### SET EXERCISE
Leave out the pictures and set down exactly the lines from the start of the listing through the one with "COL = SC.collection", both included.

### STORED DATA
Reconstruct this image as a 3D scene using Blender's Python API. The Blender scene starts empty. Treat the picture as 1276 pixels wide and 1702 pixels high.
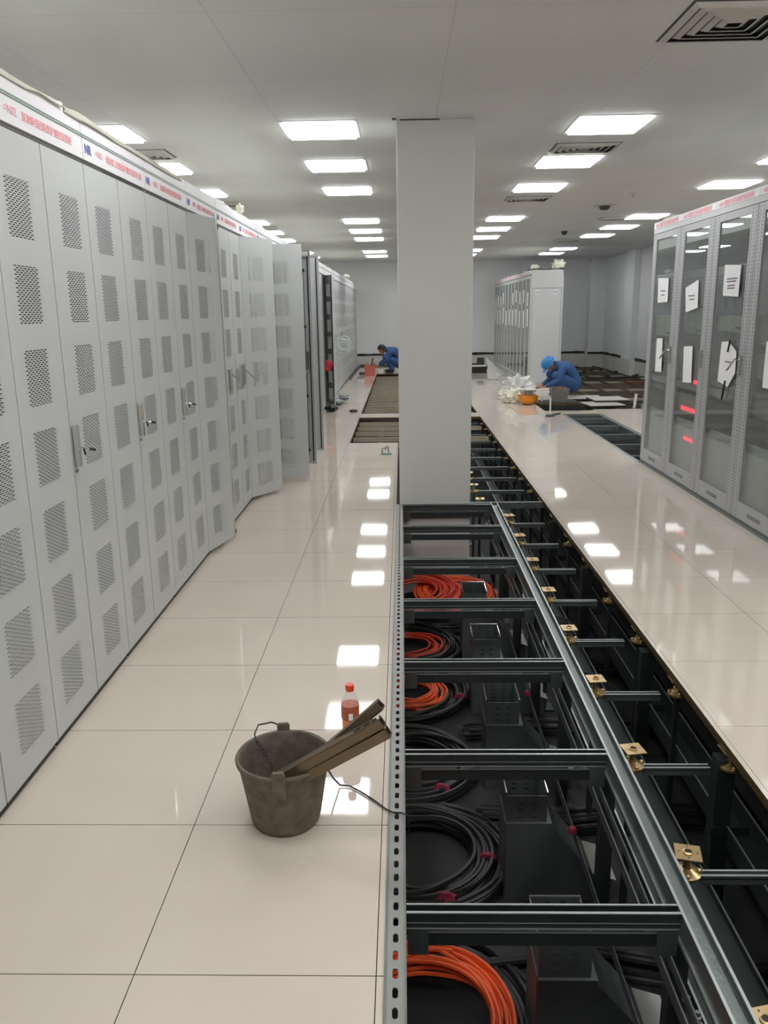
import bpy, bmesh, math, random
from mathutils import Vector, Matrix, noise
PI = math.pi
SC = bpy.context.scene
COL = SC.collection

# ------------------------------------------------------------------ camera
CAM_H = 1.585
cam_data = bpy.data.cameras.new('camera')
cam = bpy.data.objects.new('camera', cam_data); COL.objects.link(cam)
cam_data.sensor_fit = 'VERTICAL'; cam_data.sensor_height = 36.0
cam_data.lens = 1338.0 / 1702.0 * 36.0
cam_data.clip_start = 0.05; cam_data.clip_end = 200
def _ray(px, py):
    return Vector((px-638.0, -(py-851.0), -1338.0)).normalized()
_f = _ray(667, 518); _d = _ray(712, 6227)
_u = -_d; _u = (_u - _f*_u.dot(_f)).normalized(); _r = _f.cross(_u)
M3 = Matrix((_r, _f, _u))
cam.matrix_world = Matrix.Translation((0, 0, CAM_H)) @ M3.to_4x4()
SC.camera = cam
SC.view_settings.view_transform = 'Standard'
SC.view_settings.look = 'None'
SC.view_settings.gamma = 1.0
SC.view_settings.use_curve_mapping = False
SC.view_settings.exposure = 0.0
w = bpy.data.worlds.new('world'); SC.world = w; w.use_nodes = True
w.node_tree.nodes['Background'].inputs[0].default_value = (0.8, 0.85, 0.9, 1)
w.node_tree.nodes['Background'].inputs[1].default_value = 0.05
SC.cycles.max_bounces = 10; SC.cycles.diffuse_bounces = 5; SC.cycles.glossy_bounces = 4
SC.cycles.transparent_max_bounces = 24; SC.cycles.transmission_bounces = 6
SC.cycles.sample_clamp_indirect = 6.0
SC.cycles.caustics_reflective = False; SC.cycles.caustics_refractive = False
LAMP = 14.2          # radiance of the ceiling panels

# ------------------------------------------------------------------ materials
MATS = {}
def srgb(r, g, b):
    f = lambda c: (c/255/12.92) if c/255 <= 0.04045 else ((c/255+0.055)/1.055)**2.4
    return (f(r), f(g), f(b), 1)
def mat(name, col, rough=0.5, metal=0.0, spec=0.5, bump=0.0, bscale=40, var=0.0, vscale=3.0):
    m = bpy.data.materials.new(name); m.use_nodes = True
    nt = m.node_tree; p = nt.nodes['Principled BSDF']
    p.inputs['Base Color'].default_value = col
    p.inputs['Roughness'].default_value = rough
    p.inputs['Metallic'].default_value = metal
    p.inputs['Specular IOR Level'].default_value = spec
    tc = nt.nodes.new('ShaderNodeTexCoord')
    if var > 0:
        n = nt.nodes.new('ShaderNodeTexNoise'); n.inputs['Scale'].default_value = vscale
        n.inputs['Detail'].default_value = 5
        nt.links.new(tc.outputs['Object'], n.inputs['Vector'])
        mx = nt.nodes.new('ShaderNodeMix'); mx.data_type = 'RGBA'
        mx.inputs[6].default_value = tuple(c*(1-var) for c in col[:3])+(1,)
        mx.inputs[7].default_value = tuple(min(1, c*(1+var)) for c in col[:3])+(1,)
        nt.links.new(n.outputs['Fac'], mx.inputs[0]); nt.links.new(mx.outputs[2], p.inputs['Base Color'])
    if bump > 0:
        n2 = nt.nodes.new('ShaderNodeTexNoise'); n2.inputs['Scale'].default_value = bscale
        n2.inputs['Detail'].default_value = 4
        nt.links.new(tc.outputs['Object'], n2.inputs['Vector'])
        b = nt.nodes.new('ShaderNodeBump'); b.inputs['Strength'].default_value = bump
        b.inputs['Distance'].default_value = 0.01
        nt.links.new(n2.outputs['Fac'], b.inputs['Height']); nt.links.new(b.outputs[0], p.inputs['Normal'])
    MATS[name] = m
    return m
def emit(name, col, s):
    m = bpy.data.materials.new(name); m.use_nodes = True
    nt = m.node_tree; p = nt.nodes['Principled BSDF']
    p.inputs['Base Color'].default_value = col
    p.inputs['Emission Color'].default_value = col
    p.inputs['Emission Strength'].default_value = s
    MATS[name] = m; return m

class NB:
    """tiny maths-node helper"""
    def __init__(s, nt): s.nt = nt
    def m(s, op, a, b=None, c=None):
        n = s.nt.nodes.new('ShaderNodeMath'); n.operation = op
        for i, v in enumerate((a, b, c)):
            if v is None: continue
            if isinstance(v, (int, float)): n.inputs[i].default_value = v
            else: s.nt.links.new(v, n.inputs[i])
        return n.outputs[0]

def tile_mat(name, x0, y0, s=0.6, gap=0.0013):
    m = mat(name, srgb(214, 203, 190), 0.06, 0, 0.6)
    nt = m.node_tree; p = nt.nodes['Principled BSDF']; q = NB(nt)
    g = nt.nodes.new('ShaderNodeTexCoord'); sp = nt.nodes.new('ShaderNodeSeparateXYZ')
    nt.links.new(g.outputs['Object'], sp.inputs[0])
    def seam(o, off):
        f = q.m('FRACT', q.m('DIVIDE', q.m('SUBTRACT', o, off-60), s))
        return q.m('LESS_THAN', q.m('MULTIPLY', q.m('MINIMUM', f, q.m('SUBTRACT', 1.0, f)), s), gap)
    k = q.m('MAXIMUM', q.m('MULTIPLY', seam(sp.outputs[0], x0), q.m('MULTIPLY', q.m('GREATER_THAN', sp.outputs[0], -1.2), q.m('LESS_THAN', sp.outputs[0], 2.3))), seam(sp.outputs[1], y0))
    n = nt.nodes.new('ShaderNodeTexNoise'); n.inputs['Scale'].default_value = 2.2; n.inputs['Detail'].default_value = 6
    nt.links.new(g.outputs['Object'], n.inputs['Vector'])
    mx = nt.nodes.new('ShaderNodeMix'); mx.data_type = 'RGBA'
    mx.inputs[6].default_value = srgb(206, 194, 179); mx.inputs[7].default_value = srgb(220, 209, 195)
    nt.links.new(n.outputs['Fac'], mx.inputs[0])
    m2 = nt.nodes.new('ShaderNodeMix'); m2.data_type = 'RGBA'
    nt.links.new(k, m2.inputs[0]); nt.links.new(mx.outputs[2], m2.inputs[6])
    m2.inputs[7].default_value = (0.02, 0.018, 0.015, 1)
    nt.links.new(m2.outputs[2], p.inputs['Base Color'])
    # dusty film: roughness varies a little
    r = nt.nodes.new('ShaderNodeMapRange'); r.inputs[3].default_value = 0.02; r.inputs[4].default_value = 0.055
    nt.links.new(n.outputs['Fac'], r.inputs[0]); nt.links.new(r.outputs[0], p.inputs['Roughness'])
    return m

def perf_mat(name, col):
    """sheet metal with seven punched patches of staggered slots (door local: |y| width, z height)"""
    m = bpy.data.materials.new(name); m.use_nodes = True
    nt = m.node_tree; p = nt.nodes['Principled BSDF']; q = NB(nt)
    p.inputs['Base Color'].default_value = col; p.inputs['Roughness'].default_value = 0.42
    p.inputs['Specular IOR Level'].default_value = 0.4
    g = nt.nodes.new('ShaderNodeTexCoord'); sp = nt.nodes.new('ShaderNodeSeparateXYZ')
    nt.links.new(g.outputs['Object'], sp.inputs[0])
    y = q.m('ABSOLUTE', sp.outputs[1]); z = sp.outputs[2]
    yy = q.m('SUBTRACT', y, 0.076)
    row = q.m('DIVIDE', z, 0.0074); ri = q.m('FLOOR', row); rf = q.m('FRACT', row)
    off = q.m('MULTIPLY', q.m('MODULO', ri, 2.0), 0.5)
    inrow = q.m('LESS_THAN', rf, 0.52)
    f = q.m('ADD', q.m('DIVIDE', yy, 0.0300), off)
    insl = q.m('LESS_THAN', q.m('FRACT', f), 0.78)
    # whole slots only: the ragged ends follow the stagger
    iny = q.m('MULTIPLY', q.m('GREATER_THAN', f, 1.0), q.m('LESS_THAN', f, 7.0))
    d = q.m('DIVIDE', q.m('SUBTRACT', 2.045, z), 0.288)
    inz = q.m('MULTIPLY', q.m('LESS_THAN', q.m('FRACT', d), 0.68), q.m('MULTIPLY', q.m('GREATER_THAN', d, 0.0), q.m('LESS_THAN', d, 7.0)))
    hole = q.m('MULTIPLY', q.m('MULTIPLY', inrow, insl), q.m('MULTIPLY', iny, inz))
    tr = nt.nodes.new('ShaderNodeBsdfTransparent')
    ms = nt.nodes.new('ShaderNodeMixShader')
    nt.links.new(hole, ms.inputs[0]); nt.links.new(p.outputs[0], ms.inputs[1]); nt.links.new(tr.outputs[0], ms.inputs[2])
    nt.links.new(ms.outputs[0], nt.nodes['Material Output'].inputs[0])
    MATS[name] = m; return m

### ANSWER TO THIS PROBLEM
Reconstruct this image as a 3D scene using Blender's Python API. The Blender scene starts empty. Treat the picture as 1276 pixels wide and 1702 pixels high.
import bpy, bmesh, math, random
from mathutils import Vector, Matrix, noise
PI = math.pi
SC = bpy.context.scene
COL = SC.collection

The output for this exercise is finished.